Provided material:
____

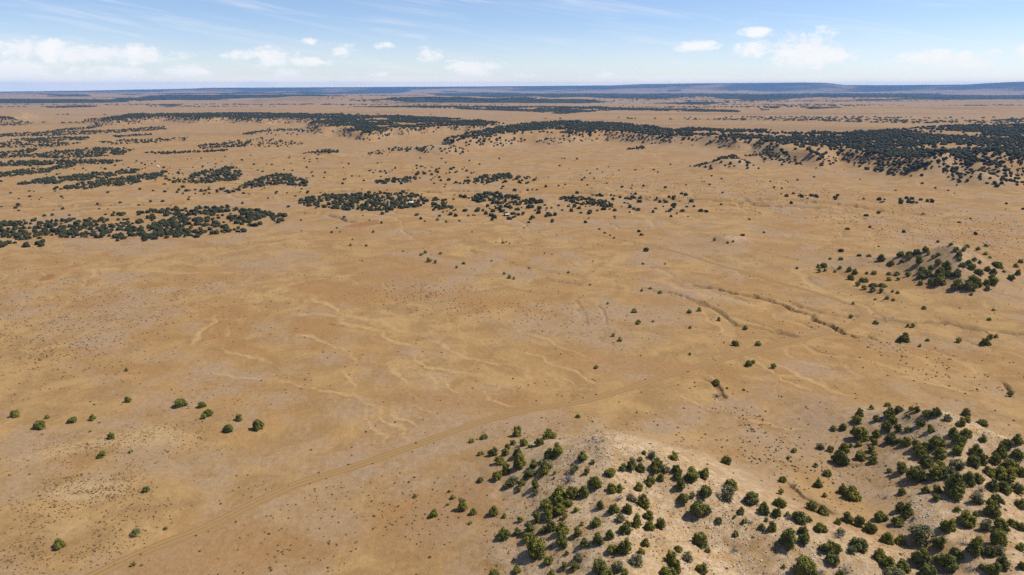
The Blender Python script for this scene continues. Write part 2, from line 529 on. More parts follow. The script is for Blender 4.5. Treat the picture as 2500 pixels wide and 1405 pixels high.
def hit(px, py):
    """first point of the terrain seen at pixels (vectorised march)"""
    px = np.atleast_1d(np.asarray(px, float)); py = np.atleast_1d(np.asarray(py, float))
    a, f, v = ray(px, py)
    t0 = (CAM_H - 26.0) / -v
    t1 = (CAM_H + 12.0) / -v
    N = 90
    res = np.zeros((len(px), 3))
    lo = t0.copy(); hi = t1.copy()
    for it in range(2):
        ts = lo[:, None] + (hi - lo)[:, None] * np.linspace(0, 1, N)[None, :]
        X = a[:, None] * ts; Y = f[:, None] * ts; Z = CAM_H + v[:, None] * ts
        H = terrain(X.ravel(), Y.ravel()).reshape(X.shape)
        below = Z <= H
        idx = np.where(below.any(axis=1), below.argmax(axis=1), N - 1)
        r = np.arange(len(px))
        hi = ts[r, idx]; lo = ts[r, np.maximum(idx - 1, 0)]
    t = (lo + hi) / 2
    res[:, 0] = a * t; res[:, 1] = f * t
    res[:, 2] = terrain(res[:, 0], res[:, 1])
    return res


# ------------------------------------------------------------------ mesh and material helpers
COL = scn.collection


def tag(o, label=None, cat=None, group=None, kind=None):
    if label: o["label"] = label
    if cat: o["category"] = cat
    if group: o["group"] = group
    if kind: o["kind"] = kind
    return o


def mesh_np(name, verts, faces, mat=None, smooth=False):
    """faces: (n,3) or (n,4) array"""
    me = bpy.data.meshes.new(name)
    verts = np.asarray(verts, np.float32); faces = np.asarray(faces, np.int32)
    nf, k = faces.shape
    me.vertices.add(len(verts)); me.vertices.foreach_set('co', verts.ravel())
    me.loops.add(nf * k); me.loops.foreach_set('vertex_index', faces.ravel())
    me.polygons.add(nf)
    me.polygons.foreach_set('loop_start', np.arange(nf, dtype=np.int32) * k)
    me.polygons.foreach_set('loop_total', np.full(nf, k, np.int32))
    me.polygons.foreach_set('use_smooth', np.full(nf, smooth, bool))
    me.update(calc_edges=True)
    if mat:
        me.materials.append(mat)
    return me


def add_obj(name, me, parent=None):
    o = bpy.data.objects.new(name, me)
    COL.objects.link(o)
    if parent:
        o.parent = parent
    return o


def new_mat(name):
    m = bpy.data.materials.new(name)
    m.use_nodes = True
    m.node_tree.nodes.clear()
    return m, NT(m.node_tree)


def finish(g, color, rough=0.9, bump=None, bump_d=0.1, bump_s=1.0, spec=0.15, trans=None):
    ins = {'Base Color': color, 'Roughness': rough, 'Specular IOR Level': spec}
    if bump is not None:
        b = g.n('ShaderNodeBump', {'Height': bump, 'Distance': bump_d, 'Strength': bump_s})
        ins['Normal'] = b.outputs[0]
    p = g.n('ShaderNodeBsdfPrincipled', ins)
    sh = p.outputs[0]
    if trans:
        tr = g.n('ShaderNodeBsdfTranslucent', {'Color': color})
        sh = g.n('ShaderNodeMixShader', {0: trans, 1: sh, 2: tr.outputs[0]}).outputs[0]
    g.n('ShaderNodeOutputMaterial', {'Surface': sh})


def ground_material():
    m, g = new_mat("dry_grassland")
    pos = g.n('ShaderNodeNewGeometry').outputs['Position']
    A = g.n('ShaderNodeVertexColor', layer_name='mask_a')
    B = g.n('ShaderNodeVertexColor', layer_name='mask_b')
    sa = g.n('ShaderNodeSeparateColor', {0: A.outputs[0]})
    sb = g.n('ShaderNodeSeparateColor', {0: B.outputs[0]})
    track, sand, grey = sa.outputs
    rock = A.outputs['Alpha']
    red, wood, bank = sb.outputs
    pale = B.outputs['Alpha']
    big = g.noise(pos, 0.012, 5, 0.6, 0.4)
    mid = g.noise(pos, 0.07, 5, 0.62, 0.6)
    small = g.noise(pos, 0.5, 4, 0.65)
    fine = g.noise(pos, 2.6, 3, 0.7)
    tuft = g.n('ShaderNodeTexVoronoi', {'Vector': pos, 'Scale': 1.15, 'Randomness': 1.0}).outputs['Distance']
    gold = g.mix(g.smooth(mid, 0.34, 0.66), (0.225, 0.134, 0.055), (0.328, 0.203, 0.082))
    gold = g.mix(g.m('MULTIPLY', g.smooth(big, 0.45, 0.62), 0.55), gold, (0.256, 0.138, 0.050))
    cgrey = g.mix(small, (0.209, 0.140, 0.081), (0.315, 0.214, 0.130))
    col = g.mix(g.m('MULTIPLY', grey, g.smooth(g.m('ADD', g.m('MULTIPLY', mid, 0.6), g.m('MULTIPLY', small, 0.4)), 0.32, 0.58)), gold, cgrey)
    col = g.mix(g.m('MULTIPLY', red, 1.5, clamp=True), col, g.mix(mid, (0.234, 0.122, 0.044), (0.259, 0.141, 0.053)))
    col = g.mix(g.smooth(red, 0.62, 0.95), col, (0.218, 0.106, 0.044))
    col = g.mix(g.m('MULTIPLY', sand, g.smooth(small, 0.2, 0.55)), col, (0.375, 0.241, 0.105))
    col = g.mix(g.m('MULTIPLY', pale, g.smooth(small, 0.25, 0.6)), col, (0.351, 0.240, 0.120))
    crock = g.mix(g.smooth(small, 0.3, 0.7), (0.300, 0.205, 0.115), (0.448, 0.331, 0.205))
    crock = g.mix(g.smooth(g.noise(pos, 0.22, 3, 0.6), 0.50, 0.64), crock, (0.340, 0.217, 0.102))
    col = g.mix(g.m('MULTIPLY', rock, g.smooth(mid, 0.2, 0.5)), col, crock)
    col = g.mix(bank, col, g.mix(small, (0.095, 0.059, 0.030), (0.174, 0.112, 0.059)))
    col = g.mix(g.m('MULTIPLY', track, 0.75), col, (0.259, 0.153, 0.060))
    # grass clumps and pebbles a few decimetres across
    spk = g.m('MULTIPLY', g.smooth(fine, 0.53, 0.68), g.m('ADD', 0.30, g.m('MULTIPLY', rock, 0.35)))
    spk = g.m('MULTIPLY', spk, g.m('SUBTRACT', 1.0, g.m('MULTIPLY', track, 0.6)))
    col = g.mix(spk, col, (0.110, 0.069, 0.030))
    tf = g.m('MULTIPLY', g.smooth(tuft, 0.26, 0.10), g.m('ADD', g.m('MULTIPLY', rock, 0.55), g.m('MULTIPLY', g.smooth(small, 0.5, 0.7), 0.28)))
    col = g.mix(tf, col, (0.095, 0.064, 0.030))
    col = g.mix(0.12, col, g.mix(g.smooth(small, 0.3, 0.7), (0.196, 0.118, 0.048), (0.363, 0.237, 0.106)))
    gr = g.noise(pos, 0.9, 6, 0.75, 0.3)
    gr = g.m('ADD', 0.70, g.m('MULTIPLY', gr, 0.60))
    col = g.mix(1.0, col, g.n('ShaderNodeCombineColor', {0: gr, 1: gr, 2: gr}).outputs[0], 'MULTIPLY')
    fw = g.noise(pos, 0.035, 4, 0.7)
    col = g.mix(g.smooth(g.m('ADD', wood, g.m('MULTIPLY', g.m('SUBTRACT', fw, 0.5), 0.7)), 0.35, 0.60), col, (0.030, 0.036, 0.020))
    h = g.m('ADD', g.m('MULTIPLY', small, 0.6), g.m('ADD', g.m('MULTIPLY', fine, 0.22), g.m('MULTIPLY', mid, 1.2)))
    finish(g, col, 0.95, h, 0.55, 0.75, 0.05)
    return m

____

Work required:
The material above must be printed exactly, with its pictures left out.

Finished task:
The Blender Python script for this scene continues. Write part 2, from line 529 on. More parts follow. The script is for Blender 4.5. Treat the picture as 2500 pixels wide and 1405 pixels high.
def hit(px, py):
    """first point of the terrain seen at pixels (vectorised march)"""
    px = np.atleast_1d(np.asarray(px, float)); py = np.atleast_1d(np.asarray(py, float))
    a, f, v = ray(px, py)
    t0 = (CAM_H - 26.0) / -v
    t1 = (CAM_H + 12.0) / -v
    N = 90
    res = np.zeros((len(px), 3))
    lo = t0.copy(); hi = t1.copy()
    for it in range(2):
        ts = lo[:, None] + (hi - lo)[:, None] * np.linspace(0, 1, N)[None, :]
        X = a[:, None] * ts; Y = f[:, None] * ts; Z = CAM_H + v[:, None] * ts
        H = terrain(X.ravel(), Y.ravel()).reshape(X.shape)
        below = Z <= H
        idx = np.where(below.any(axis=1), below.argmax(axis=1), N - 1)
        r = np.arange(len(px))
        hi = ts[r, idx]; lo = ts[r, np.maximum(idx - 1, 0)]
    t = (lo + hi) / 2
    res[:, 0] = a * t; res[:, 1] = f * t
    res[:, 2] = terrain(res[:, 0], res[:, 1])
    return res


# ------------------------------------------------------------------ mesh and material helpers
COL = scn.collection


def tag(o, label=None, cat=None, group=None, kind=None):
    if label: o["label"] = label
    if cat: o["category"] = cat
    if group: o["group"] = group
    if kind: o["kind"] = kind
    return o


def mesh_np(name, verts, faces, mat=None, smooth=False):
    """faces: (n,3) or (n,4) array"""
    me = bpy.data.meshes.new(name)
    verts = np.asarray(verts, np.float32); faces = np.asarray(faces, np.int32)
    nf, k = faces.shape
    me.vertices.add(len(verts)); me.vertices.foreach_set('co', verts.ravel())
    me.loops.add(nf * k); me.loops.foreach_set('vertex_index', faces.ravel())
    me.polygons.add(nf)
    me.polygons.foreach_set('loop_start', np.arange(nf, dtype=np.int32) * k)
    me.polygons.foreach_set('loop_total', np.full(nf, k, np.int32))
    me.polygons.foreach_set('use_smooth', np.full(nf, smooth, bool))
    me.update(calc_edges=True)
    if mat:
        me.materials.append(mat)
    return me


def add_obj(name, me, parent=None):
    o = bpy.data.objects.new(name, me)
    COL.objects.link(o)
    if parent:
        o.parent = parent
    return o


def new_mat(name):
    m = bpy.data.materials.new(name)
    m.use_nodes = True
    m.node_tree.nodes.clear()
    return m, NT(m.node_tree)


def finish(g, color, rough=0.9, bump=None, bump_d=0.1, bump_s=1.0, spec=0.15, trans=None):
    ins = {'Base Color': color, 'Roughness': rough, 'Specular IOR Level': spec}
    if bump is not None:
        b = g.n('ShaderNodeBump', {'Height': bump, 'Distance': bump_d, 'Strength': bump_s})
        ins['Normal'] = b.outputs[0]
    p = g.n('ShaderNodeBsdfPrincipled', ins)
    sh = p.outputs[0]
    if trans:
        tr = g.n('ShaderNodeBsdfTranslucent', {'Color': color})
        sh = g.n('ShaderNodeMixShader', {0: trans, 1: sh, 2: tr.outputs[0]}).outputs[0]
    g.n('ShaderNodeOutputMaterial', {'Surface': sh})


def ground_material():
    m, g = new_mat("dry_grassland")
    pos = g.n('ShaderNodeNewGeometry').outputs['Position']
    A = g.n('ShaderNodeVertexColor', layer_name='mask_a')
    B = g.n('ShaderNodeVertexColor', layer_name='mask_b')
    sa = g.n('ShaderNodeSeparateColor', {0: A.outputs[0]})
    sb = g.n('ShaderNodeSeparateColor', {0: B.outputs[0]})
    track, sand, grey = sa.outputs
    rock = A.outputs['Alpha']
    red, wood, bank = sb.outputs
    pale = B.outputs['Alpha']
    big = g.noise(pos, 0.012, 5, 0.6, 0.4)
    mid = g.noise(pos, 0.07, 5, 0.62, 0.6)
    small = g.noise(pos, 0.5, 4, 0.65)
    fine = g.noise(pos, 2.6, 3, 0.7)
    tuft = g.n('ShaderNodeTexVoronoi', {'Vector': pos, 'Scale': 1.15, 'Randomness': 1.0}).outputs['Distance']
    gold = g.mix(g.smooth(mid, 0.34, 0.66), (0.225, 0.134, 0.055), (0.328, 0.203, 0.082))
    gold = g.mix(g.m('MULTIPLY', g.smooth(big, 0.45, 0.62), 0.55), gold, (0.256, 0.138, 0.050))
    cgrey = g.mix(small, (0.209, 0.140, 0.081), (0.315, 0.214, 0.130))
    col = g.mix(g.m('MULTIPLY', grey, g.smooth(g.m('ADD', g.m('MULTIPLY', mid, 0.6), g.m('MULTIPLY', small, 0.4)), 0.32, 0.58)), gold, cgrey)
    col = g.mix(g.m('MULTIPLY', red, 1.5, clamp=True), col, g.mix(mid, (0.234, 0.122, 0.044), (0.259, 0.141, 0.053)))
    col = g.mix(g.smooth(red, 0.62, 0.95), col, (0.218, 0.106, 0.044))
    col = g.mix(g.m('MULTIPLY', sand, g.smooth(small, 0.2, 0.55)), col, (0.375, 0.241, 0.105))
    col = g.mix(g.m('MULTIPLY', pale, g.smooth(small, 0.25, 0.6)), col, (0.351, 0.240, 0.120))
    crock = g.mix(g.smooth(small, 0.3, 0.7), (0.300, 0.205, 0.115), (0.448, 0.331, 0.205))
    crock = g.mix(g.smooth(g.noise(pos, 0.22, 3, 0.6), 0.50, 0.64), crock, (0.340, 0.217, 0.102))
    col = g.mix(g.m('MULTIPLY', rock, g.smooth(mid, 0.2, 0.5)), col, crock)
    col = g.mix(bank, col, g.mix(small, (0.095, 0.059, 0.030), (0.174, 0.112, 0.059)))
    col = g.mix(g.m('MULTIPLY', track, 0.75), col, (0.259, 0.153, 0.060))
    # grass clumps and pebbles a few decimetres across
    spk = g.m('MULTIPLY', g.smooth(fine, 0.53, 0.68), g.m('ADD', 0.30, g.m('MULTIPLY', rock, 0.35)))
    spk = g.m('MULTIPLY', spk, g.m('SUBTRACT', 1.0, g.m('MULTIPLY', track, 0.6)))
    col = g.mix(spk, col, (0.110, 0.069, 0.030))
    tf = g.m('MULTIPLY', g.smooth(tuft, 0.26, 0.10), g.m('ADD', g.m('MULTIPLY', rock, 0.55), g.m('MULTIPLY', g.smooth(small, 0.5, 0.7), 0.28)))
    col = g.mix(tf, col, (0.095, 0.064, 0.030))
    col = g.mix(0.12, col, g.mix(g.smooth(small, 0.3, 0.7), (0.196, 0.118, 0.048), (0.363, 0.237, 0.106)))
    gr = g.noise(pos, 0.9, 6, 0.75, 0.3)
    gr = g.m('ADD', 0.70, g.m('MULTIPLY', gr, 0.60))
    col = g.mix(1.0, col, g.n('ShaderNodeCombineColor', {0: gr, 1: gr, 2: gr}).outputs[0], 'MULTIPLY')
    fw = g.noise(pos, 0.035, 4, 0.7)
    col = g.mix(g.smooth(g.m('ADD', wood, g.m('MULTIPLY', g.m('SUBTRACT', fw, 0.5), 0.7)), 0.35, 0.60), col, (0.030, 0.036, 0.020))
    h = g.m('ADD', g.m('MULTIPLY', small, 0.6), g.m('ADD', g.m('MULTIPLY', fine, 0.22), g.m('MULTIPLY', mid, 1.2)))
    finish(g, col, 0.95, h, 0.55, 0.75, 0.05)
    return m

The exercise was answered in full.